### [Problem statement]
From the entries that follow, list every line in which the string "Write" appears.
===============
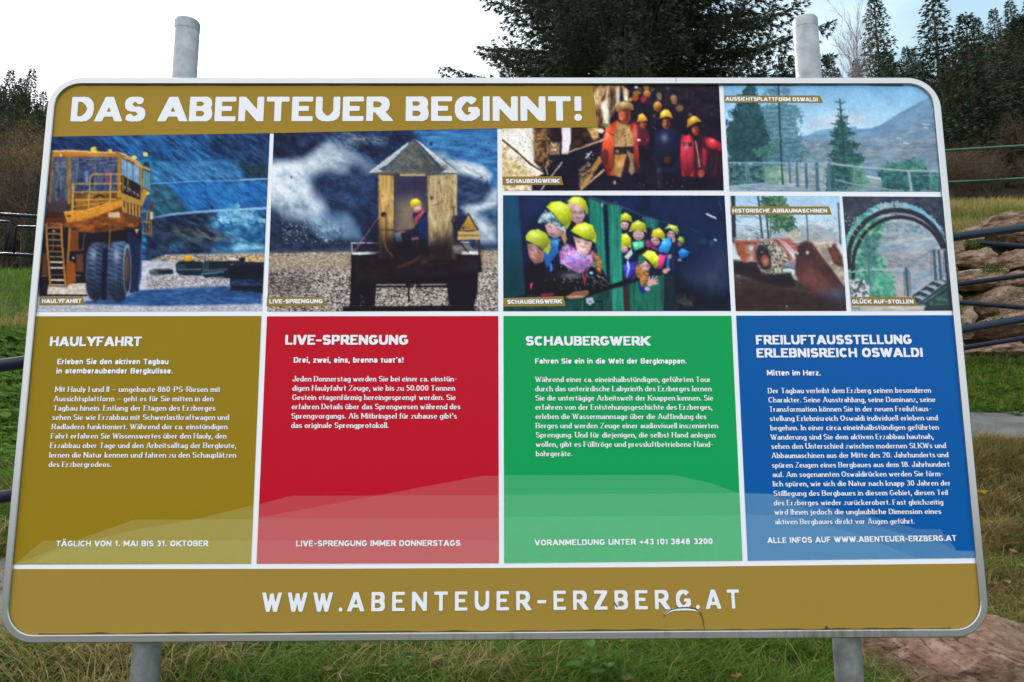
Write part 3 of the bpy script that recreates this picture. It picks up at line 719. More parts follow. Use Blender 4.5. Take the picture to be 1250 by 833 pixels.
    c.dots('310,560 740,680', 60, 1.2, '#c8ccd8', .45); c.l('660 560 720 600', 6, '#a0a4b0', .7); c.l('640 600 730 640', 5, '#8c909c', .7); c.l('600 575 640 580 645 625', 5, '#74b8b0', .6); c.e(620, 548, 14, 10, '#70a8d8'); c.e(640, 490, 18, 18, '#a8c8cc', .8)
    c.p('500,300 625,340 615,400 570,442 525,405', '#d0a49c'); c.e(560, 360, 36, 40, '#e4bcb4', .6, 2); c.l('540 376 560 388 582 382', 8, '#f4ecec'); c.l('545 370 582 374', 4, '#a04c50'); c.l('528 335 548 340', 5, '#3c2838'); c.l('578 346 600 350', 5, '#3c2838')
    c.n('403,410 450,350 500,370 530,410 570,445 632,395 635,470 600,530 540,548 470,520 415,480', '#a0408c', '#c8a8d4', 3, 2, 40, lo=.3, hi=.6); c.n('420,440 560,400 600,500 520,540', '#6070c0', '#b870ac', 3, 2.5, 60, a=.6, s=3); c.dots('410,360 620,530', 35, 1.3, '#8cb4e0', .7)
    c.l('562 545 576 620 590 540', 5, '#e04868'); c.n('632,400 665,420 695,470 685,555 655,530', '#7c4c28', '#c89858', 3, 2)
    c.p('482,262 520,218 580,204 630,225 655,290 652,340 560,305', HY); c.e(570, 240, 40, 18, '#dce468', .6, 2); c.l('490 268 560 305 650 342', 6, '#8c9420', .8)
    c.p('440,712 510,672 600,665 605,688 560,715 480,722', '#c48c74'); c.l('445 710 500 700', 4, '#9c5c50', .6); c.p('280,690 360,684 370,700 280,705', '#902c38')
    O('L')
    for (hx, hy, rx, ry, fx, fy, fr, hc) in ((106, 172, 38, 32, 97, 225, 27, HY), (108, 318, 36, 44, 95, 385, 24, '#c8cc2c'), (186, 236, 60, 42, 192, 288, 38, '#b6ba32'), (322, 285, 50, 38, 304, 332, 30, '#c4b62e'), (420, 250, 50, 32, 412, 288, 26, '#a4ae4a')):
        c.e(fx, fy, fr, fr * 1.05, FA); c.e(fx + 4, fy - 2, fr * .6, fr * .6, '#dcb8b8', .5, 1.5); c.l([fx - 8, fy + fr * .5, fx + 9, fy + fr * .55], 5, '#8c4854', .8)
        c.l([fx - 14, fy - 5, fx - 6, fy - 4], 5, '#3c2c3c', .8); c.l([fx + 6, fy - 3, fx + 14, fy - 2], 5, '#3c2c3c', .8)
    c.p('66,196 70,155 104,137 140,160 148,200 100,190', HY); c.p('74,365 76,285 108,278 138,310 142,378 110,365', '#c8cc2c')
    c.p('122,270 148,210 190,190 236,212 246,272 190,255', '#b6ba32'); c.p('275,300 290,252 335,243 372,285 366,328 320,305', '#c4b62e'); c.p('364,252 398,217 448,228 466,262 452,286 405,243', '#a4ae4a')
    for x, y in ((104, 160), (190, 212), (330, 265), (425, 235), (108, 300)): c.e(x, y, 16, 8, '#e0e470', .6, 1)
    c.p('92,440 145,380 150,420 120,458', '#c4ccd0'); c.n('148,340 228,328 225,372 165,402', '#3ca880', '#80dcb4', 3, 2); c.n('235,320 275,330 320,380 330,410 250,400', '#6c2c5c', '#a04c80', 3, 2)
    c.p('160,400 250,370 330,400 300,520 200,440', '#181a30'); c.p('88,490 185,470 165,590 95,585', '#3a3498'); c.l('118 470 125 510 112 575', 12, '#90b4e4')
    c.p('326,380 360,322 400,300 416,345 392,420 330,405', '#3690d8'); c.p('330,420 382,425 350,522 304,516', '#d4427e'); c.p('384,430 404,420 396,515 380,510', '#2c74c4'); c.p('400,400 430,340 440,440 430,540 400,520', '#1c2848'); c.e(402, 435, 12, 16, '#b08488')
    c.e(372, 535, 18, 16, '#cca0a0'); c.e(392, 524, 14, 12, '#cca0a0'); c.e(428, 322, 12, 20, '#b89098')
    c.e(470, 350, 16, 20, '#785870'); c.p('455,320 470,300 495,308 502,335 490,348', '#98a63a'); c.p('462,402 488,380 538,402 520,440 470,452', '#2070c0'); c.e(470, 460, 14, 8, '#a88890')
    c.p('185,470 192,430 215,418 240,470 190,485', '#1c7064'); c.p('186,600 240,650 262,670 215,692 192,660', '#2a2a6c')
    c.n('172,510 200,478 215,530 262,535 250,620 212,642 200,590 170,560', '#7c4c24', '#d09c5c', 3, 2); c.p('200,492 240,465 278,502 260,532 215,536', '#cc9890'); c.l('222 518 245 520', 6, '#f0e0dc'); c.l('215 500 228 500', 4, '#3c2830'); c.l('245 495 258 498', 4, '#3c2830')
    c.p('215,425 250,394 300,402 326,440 324,490 304,514 262,462', '#c6ce32'); c.e(275, 420, 26, 14, '#e4ec70', .6, 1.5); c.l('222 432 262 465 300 512', 6, '#8c9420', .7)
    c.p('246,625 262,590 290,590 312,600 310,622 262,640', '#d4a0a0')
    for t in ('262 600 264 572', '278 598 290 568', '292 600 314 572', '298 610 322 594', '298 620 322 618'): c.l(t, 9, '#dcaaa8')
    c.e(250, 655, 20, 15, '#b0b0d8')

    O('K')
    c.ball((250, 320, 90, 75), (410, 145, 90, 90), (530, 90, 75, 60), (570, 270, 90, 70))
    c.ball((240, 420, 55, 65), (370, 255, 60, 60), (530, 150, 45, 65), (565, 370, 60, 70), k=.25)
    c.ball((540, 470, 120, 80), (520, 610, 240, 90), k=.5)
    O('L')
    c.ball((106, 170, 40, 34), (108, 320, 38, 48), (186, 230, 62, 44), (322, 285, 50, 44), (418, 250, 50, 36), (478, 322, 26, 26), (275, 450, 58, 58))
    c.ball((97, 225, 28, 30), (192, 288, 38, 36), (304, 332, 30, 32), (412, 288, 26, 28), (240, 500, 38, 36), (95, 388, 25, 26), k=.25)
    c.ball((125, 530, 50, 60), (370, 370, 50, 55), (190, 370, 45, 40), (500, 415, 40, 36), (330, 470, 40, 55), k=.6)

def paint_platform(c):
    O = lambda k: c.o(*{'M': (880, 100, 6.036), 'N': (1010, 100, 6.036)}[k])
    t = np.clip((c.Y - 104) / 60, 0, 1)[:, None]
    c.col[:] = np.array(c._c('#7cb8e4')) * (1 - t) + np.array(c._c('#c2e0f6')) * t
    O('N')
    c.p('0,250 120,240 290,250 220,330 0,350', '#d2dcf0', .8, 6); O('M'); c.p('640,320 720,260 860,250 860,340 640,330', '#ccd8ee', .7, 6)
    c.p('640,395 700,365 770,350 860,345 1000,330 1000,420 640,420', '#74aec6')
    c.n('540,420 600,402 660,392 860,382 1000,352 1100,345 1180,318 1290,245 1400,185 1520,125 1620,70 1720,40 1720,840 300,840 300,440', '#6389b0', '#7c9fc0', 14, 6, -20, s=.8)
    O('N')
    c.n('0,440 300,400 560,340 800,240 860,230 860,840 0,840', '#5f7f9c', '#93a4b4', 12, 2.6, -8, a=.8, s=5)
    c.n('200,470 500,440 860,420 860,620 200,600', '#56708c', '#9a9ca4', 9, 1.8, -4, a=.6, s=5)
    for x, y, ln in ((700, 312, 50), (712, 338, 28), (510, 418, 26), (560, 450, 36)): c.l([x, y, x + ln, y + 4], 8, '#cfe0ec', .9)
    for t_, a in (('240 520 500 505 830 495', .5), ('380 440 700 430 840 428', .4), ('250 590 600 590 860 610', .6)): c.l(t_, 6, '#a8bac8', a)
    c.p('400,470 440,450 480,600 400,600', '#8ca8c4', .5, 4)
    O('M')
    c.n('540,440 700,430 860,450 860,600 560,600', '#5c7890', '#a4a69c', 6, 3, -4, a=.75, s=4); c.n('300,600 860,600 860,800 300,800', '#7c8c90', '#bcc0b8', 7, 3, 0, a=.8, s=3)
    c.n('300,600 470,600 470,750 300,750', '#4c7c74', '#8cb48c', 4, 3, a=.8, s=3)
    c.n('300,160 540,160 600,240 560,330 600,420 640,560 480,600 300,640 280,300', '#2c5868', '#5c8c98', 2.4, 1.6, 0, a=.75, s=3, rough=5)
    for k in range(34):
        y = 50 + k * 17; wd = 60 + k * 3.6
        if 95 < y < 160: continue
        s_ = 1 if k % 2 else -1
        c.l([428, y, 428 + s_ * wd * .6, y + 14, 428 + s_ * wd, y + (4 if k % 3 else 26)], 6, '#2c4c5c', .6)
    c.n('330,45 500,45 510,100 320,100', '#5c8ca8', '#2c5464', 2, 1.5, a=.6, s=2, rough=3)
    c.l('422 20 432 300 445 600 456 755', 12, '#22384a')
    c.n('200,10 245,20 262,95 290,170 320,260 335,330 372,400 330,470 310,610 60,610 30,420 45,330 36,290 90,270 60,220 110,190 130,110 160,70', '#16343f', '#2c5c68', 4, 3, 0, s=1, rough=4)
    c.n('60,330 300,260 330,560 70,590', '#12303a', '#24504c', 4, 3, a=.7, s=4); c.n('230,500 340,470 420,420 400,540 260,560', '#2c5c54', '#5c9078', 3, 2, a=.8, rough=3)
    c.n('56,610 320,610 320,745 60,770', '#1c3c48', '#54807c', 4, 3, s=1)
    c.n('58,770 340,748 470,770 620,806 58,806', '#6c8aa4', '#9cb0bc', 8, 1.5, 0)
    c.l('50 598 330 598 600 604 860 612', 10, '#94b0c0'); c.l('200 614 330 614', 6, '#6c90a4'); c.l('185 600 188 750', 14, '#5c8498'); c.l('203 610 205 745', 6, '#5c8498')
    for x, y2, wd in ((503, 742, 15), (558, 768, 18), (625, 782, 20), (705, 800, 26), (806, 806, 30)): c.l([x, 606, x + 7, y2], wd, '#42647f')
    c.l('470 622 860 632', 6, '#86a0b0', .8)
    O('N')
    c.n('60,330 95,215 110,215 150,330 190,385 150,420 240,470 200,520 275,560 250,610 250,760 60,810 -5,810 -5,640 60,590 5,545 60,500 10,460 50,420 20,385', '#1c4048', '#3c7068', 3.5, 2.5, 0, rough=3)
    for t_ in ('90 130 98 230 128 640', ):
        c.l(t_, 11, '#1f3c46')
    for a_, b_, y in ((60, 125, 160), (72, 120, 215), (62, 150, 265), (28, 160, 320), (22, 185, 385), (8, 240, 470), (0, 250, 545), (5, 270, 590)):
        c.l([a_, y - 12, 105, y, b_, y - 10], 9, '#254a50', .9)
    c.n('180,600 260,640 300,700 340,780 180,800', '#3c7060', '#74a884', 3, 2, a=.85, s=3)
    c.n('365,660 440,600 520,610 620,565 720,610 740,660 830,690 830,806 400,806 385,720', '#1e4650', '#3f8076', 4, 3, 0, rough=3); c.n('400,600 720,570 730,660 420,660', '#2c645c', '#5ca484', 3, 2.5, a=.7, rough=3)
    c.n('740,680 830,700 830,806 760,806', '#2c5c5c', '#5c9c94', 3, 2, a=.8)
    c.p('280,690 392,708 388,726 292,706', '#c8ced0'); c.n('300,720 400,730 400,790 340,780', '#6c8494', '#a8b0b0', 4, 2, a=.8)
    c.l('-5 600 100 614 200 626 400 642 560 656 850 660', 13, '#a2b6c4'); c.l('60 722 200 755 350 780 520 806', 9, '#8ca0ac'); c.l('196 628 198 745', 12, '#6c90a0'); c.l('597 660 618 806', 20, '#93a8b6'); c.l('10 610 14 806', 24, '#4c6c88'); c.l('700 690 830 694', 6, '#c8d4dc', .6)

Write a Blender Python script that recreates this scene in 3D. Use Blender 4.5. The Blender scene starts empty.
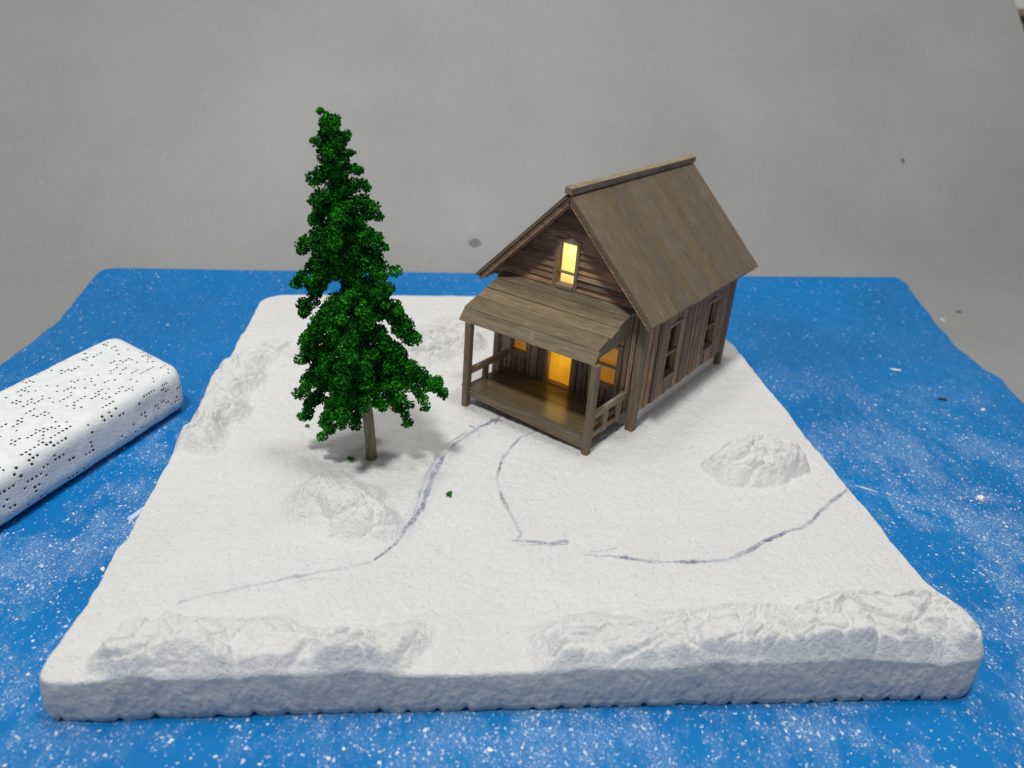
import bpy, math, random
import numpy as np
from mathutils import Vector, Matrix

random.seed(7)
RNG = np.random.RandomState(11)
S = bpy.context.scene
COL = S.collection
ZM = -1.69            # top of the blue sheet (board top is z = 0), 1 unit = 1 cm

# ------------------------------------------------------------------ helpers
def tag(o, label=None, cat=None, group=None, kind=None):
    if label: o['label'] = label
    if cat: o['category'] = cat
    if group: o['group'] = group
    if kind: o['kind'] = kind
    return o

def empty(name, loc=(0, 0, 0), rz=0.0, parent=None):
    o = bpy.data.objects.new(name, None)
    COL.objects.link(o)
    o.location = loc
    o.rotation_euler = (0, 0, rz)
    o.empty_display_size = .5
    if parent: o.parent = parent
    return o

def mesh_obj(name, V, F, mat, parent=None, smooth=False, attrs=None):
    me = bpy.data.meshes.new(name)
    V = np.asarray(V, dtype=np.float32)
    if isinstance(F, np.ndarray):
        n = F.shape[1]
        me.vertices.add(len(V)); me.vertices.foreach_set('co', V.ravel())
        me.loops.add(F.size); me.loops.foreach_set('vertex_index', F.ravel().astype(np.int32))
        me.polygons.add(len(F))
        me.polygons.foreach_set('loop_start', np.arange(0, F.size, n, dtype=np.int32))
        try: me.polygons.foreach_set('loop_total', np.full(len(F), n, dtype=np.int32))
        except Exception: pass
        me.update(calc_edges=True)
        me.validate()
    else:
        me.from_pydata([tuple(map(float, v)) for v in V], [], F)
        me.update()
    if attrs:
        for k, a in attrs.items():
            at = me.attributes.new(k, 'FLOAT', 'POINT')
            at.data.foreach_set('value', np.asarray(a, dtype=np.float32))
    me.polygons.foreach_set('use_smooth', [bool(smooth)] * len(me.polygons))
    for m in (mat if isinstance(mat, (list, tuple)) else [mat]):
        me.materials.append(m)
    o = bpy.data.objects.new(name, me)
    COL.objects.link(o)
    if parent: o.parent = parent
    return o

class MB:
    """collects wooden strips (slightly bevelled boxes) and prisms"""
    def __init__(s): s.V = []; s.F = []
    def add(s, V, F):
        n = len(s.V); s.V += [tuple(v) for v in V]; s.F += [tuple(i + n for i in f) for f in F]
    def box(s, a, b, j=0.0, M=None):
        x0, y0, z0 = a; x1, y1, z1 = b
        V = [(x0, y0, z0), (x1, y0, z0), (x1, y1, z0), (x0, y1, z0), (x0, y0, z1), (x1, y0, z1), (x1, y1, z1), (x0, y1, z1)]
        if j: V = [tuple(c + random.uniform(-j, j) for c in v) for v in V]
        if M is not None: V = [tuple(M @ Vector(v)) for v in V]
        s.add(V, [(3, 2, 1, 0), (4, 5, 6, 7), (0, 1, 5, 4), (1, 2, 6, 5), (2, 3, 7, 6), (3, 0, 4, 7)])
    def prism(s, poly, ext, j=0.0):
        """poly: list of 3D points of one end, ext: vector"""
        n = len(poly)
        V = [Vector(p) for p in poly] + [Vector(p) + Vector(ext) for p in poly]
        if j: V = [v + Vector([random.uniform(-j, j) for _ in range(3)]) for v in V]
        F = [tuple(range(n))[::-1], tuple(range(n, 2 * n))]
        F += [(i, (i + 1) % n, (i + 1) % n + n, i + n) for i in range(n)]
        s.add(V, F)
    def build(s, name, mat, parent=None, bevel=.025):
        o = mesh_obj(name, s.V, s.F, mat, parent)
        bm_fix(o)
        if bevel:
            m = o.modifiers.new('bevel', 'BEVEL'); m.width = bevel; m.segments = 1
            m.limit_method = 'ANGLE'; m.angle_limit = .6
        return o

import bmesh
def bm_fix(o):
    b = bmesh.new(); b.from_mesh(o.data)
    bmesh.ops.recalc_face_normals(b, faces=b.faces)
    b.to_mesh(o.data); b.free()

# value noise (numpy)
def vnoise(x, y, seed):
    r = np.random.RandomState(seed).rand(256, 256).astype(np.float32)
    xi = np.floor(x).astype(int); yi = np.floor(y).astype(int)
    fx = x - xi; fy = y - yi
    fx = fx * fx * fx * (fx * (fx * 6 - 15) + 10); fy = fy * fy * fy * (fy * (fy * 6 - 15) + 10)
    a = r[yi & 255, xi & 255]; b = r[yi & 255, (xi + 1) & 255]
    c = r[(yi + 1) & 255, xi & 255]; d = r[(yi + 1) & 255, (xi + 1) & 255]
    return ((a * (1 - fx) + b * fx) * (1 - fy) + (c * (1 - fx) + d * fx) * fy) * 2 - 1
def fbm(x, y, seed, octs=4, gain=.5):
    s = 0; a = 1; t = 0
    for i in range(octs):
        ca, sa_ = math.cos(i * 1.1), math.sin(i * 1.1)
        s = s + a * vnoise((x * ca - y * sa_) * 2 ** i + 17.3 * i, (x * sa_ + y * ca) * 2 ** i - 9.1 * i, seed + i); t += a; a *= gain
    return s / t
def ridged(x, y, seed, octs=4, gain=.5):
    s = 0; a = 1; t = 0
    for i in range(octs):
        ca, sa_ = math.cos(i * .9 + .4), math.sin(i * .9 + .4)
        n = 1 - np.abs(vnoise((x * ca - y * sa_) * 2 ** i + 7.7 * i, (x * sa_ + y * ca) * 2 ** i + 3.3 * i, seed + i))
        s = s + a * n * n; t += a; a *= gain
    return s / t
def sstep(a, b, x):
    t = np.clip((x - a) / (b - a), 0, 1); return t * t * (3 - 2 * t)

# ------------------------------------------------------------------ materials
class NT:
    def __init__(s, name):
        s.m = bpy.data.materials.new(name); s.m.use_nodes = True
        s.t = s.m.node_tree; s.b = s.t.nodes['Principled BSDF']; s.tc = None
    def n(s, typ, **kw):
        nd = s.t.nodes.new(typ)
        for k, v in kw.items():
            if k.startswith('_'): setattr(nd, k[1:], v)
            else: nd.inputs[k.replace('__', ' ')].default_value = v
        return nd
    def l(s, a, b): s.t.links.new(a, b)
    def coord(s, scale=(1, 1, 1), rot=(0, 0, 0)):
        if s.tc is None: s.tc = s.n('ShaderNodeTexCoord')
        mp = s.n('ShaderNodeMapping', Scale=scale, Rotation=rot)
        s.l(s.tc.outputs['Object'], mp.inputs['Vector']); return mp.outputs[0]
    def noise(s, vec, scale=1, detail=4, rough=.5, dist=0):
        nd = s.n('ShaderNodeTexNoise', Scale=scale, Detail=detail, Roughness=rough, Distortion=dist)
        s.l(vec, nd.inputs['Vector']); return nd.outputs['Fac']
    def vor(s, vec, scale=1, feature='F1', rnd=1.0):
        nd = s.n('ShaderNodeTexVoronoi', Scale=scale, Randomness=rnd, _feature=feature)
        s.l(vec, nd.inputs['Vector']); return nd
    def ramp(s, fac, stops, interp='LINEAR'):
        nd = s.n('ShaderNodeValToRGB'); cr = nd.color_ramp; cr.interpolation = interp
        while len(cr.elements) < len(stops): cr.elements.new(.5)
        for e, (p, c) in zip(cr.elements, stops):
            e.position = p; e.color = (c, c, c, 1) if isinstance(c, (int, float)) else (*c, 1)
        s.l(fac, nd.inputs[0]); return nd.outputs[0]
    def mix(s, fac, a, b, mode='MIX'):
        nd = s.n('ShaderNodeMix', _data_type='RGBA', _blend_type=mode)
        for v, i in ((fac, 0), (a, 6), (b, 7)):
            if hasattr(v, 'links'): s.l(v, nd.inputs[i])
            elif i == 0: nd.inputs[0].default_value = v
            else: nd.inputs[i].default_value = (*v, 1) if not isinstance(v, (int, float)) else (v, v, v, 1)
        return nd.outputs[2]
    def math(s, op, a, b=0.0, clamp=False):
        nd = s.n('ShaderNodeMath', _operation=op, _use_clamp=clamp)
        for v, i in ((a, 0), (b, 1)):
            if hasattr(v, 'links'): s.l(v, nd.inputs[i])
            else: nd.inputs[i].default_value = v
        return nd.outputs[0]
    def bump(s, h, strength=.3, dist=.05, prev=None):
        nd = s.n('ShaderNodeBump', Strength=strength, Distance=dist)
        s.l(h, nd.inputs['Height'])
        if prev is not None: s.l(prev, nd.inputs['Normal'])
        s.l(nd.outputs[0], s.b.inputs['Normal']); return nd.outputs[0]
    def col(s, c):
        if hasattr(c, 'links'): s.l(c, s.b.inputs['Base Color'])
        else: s.b.inputs['Base Color'].default_value = (*c, 1)
    def set(s, **kw):
        for k, v in kw.items(): s.b.inputs[k.replace('__', ' ')].default_value = v

def wood(name, dark, light, axis, rough=.65, pale=.25, island=.5, fine=1.0, bumpd=.03):
    """weathered stained balsa: grain runs along axis (0, 1, 2)"""
    t = NT(name)
    sc = [9 * fine] * 3; sc[axis] = .55
    sc2 = [28 * fine] * 3; sc2[axis] = 1.6
    v = t.coord(tuple(sc)); v2 = t.coord(tuple(sc2)); v3 = t.coord((1.3, 1.3, 1.3))
    g = t.noise(v, 1, 5, .6, .6); f = t.noise(v2, 1, 3, .6, .2); p = t.noise(v3, 1, 3, .5)
    gm = t.math('ADD', t.math('MULTIPLY', g, .6), t.math('MULTIPLY', f, .4))
    base = t.ramp(gm, [(.33, dark), (.62, light)])
    pl = t.math('MULTIPLY', t.ramp(f, [(.48, 0.), (.72, 1.)]), t.ramp(p, [(.46, 0.), (.66, 1.)]))
    pc = tuple(min(1, c * 1.5 + .07) for c in light)
    base = t.mix(t.math('MULTIPLY', pl, pale), base, pc)
    if island:
        geo = t.n('ShaderNodeNewGeometry')
        k = t.ramp(geo.outputs['Random Per Island'], [(0, 1 - island), (1, 1 + island * .9)])
        base = t.mix(1.0, base, k, 'MULTIPLY')
        hs = t.n('ShaderNodeHueSaturation')
        t.l(t.math('ADD', t.math('MULTIPLY', t.math('FRACT', t.math('MULTIPLY', geo.outputs['Random Per Island'], 7.31)), .25), .88), hs.inputs['Saturation'])
        t.l(base, hs.inputs['Color']); base = hs.outputs[0]
    t.col(base)
    t.set(Roughness=rough)
    t.b.inputs['Specular IOR Level'].default_value = .3
    t.bump(gm, .6, bumpd)
    return t.m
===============
### [Solution for this exercise]
Write part 3 of the bpy script that recreates this picture. It picks up at line 719. More parts follow. Use Blender 4.5. Take the picture to be 1250 by 833 pixels.
Write a Blender Python script that recreates this scene in 3D. Use Blender 4.5. The Blender scene starts empty.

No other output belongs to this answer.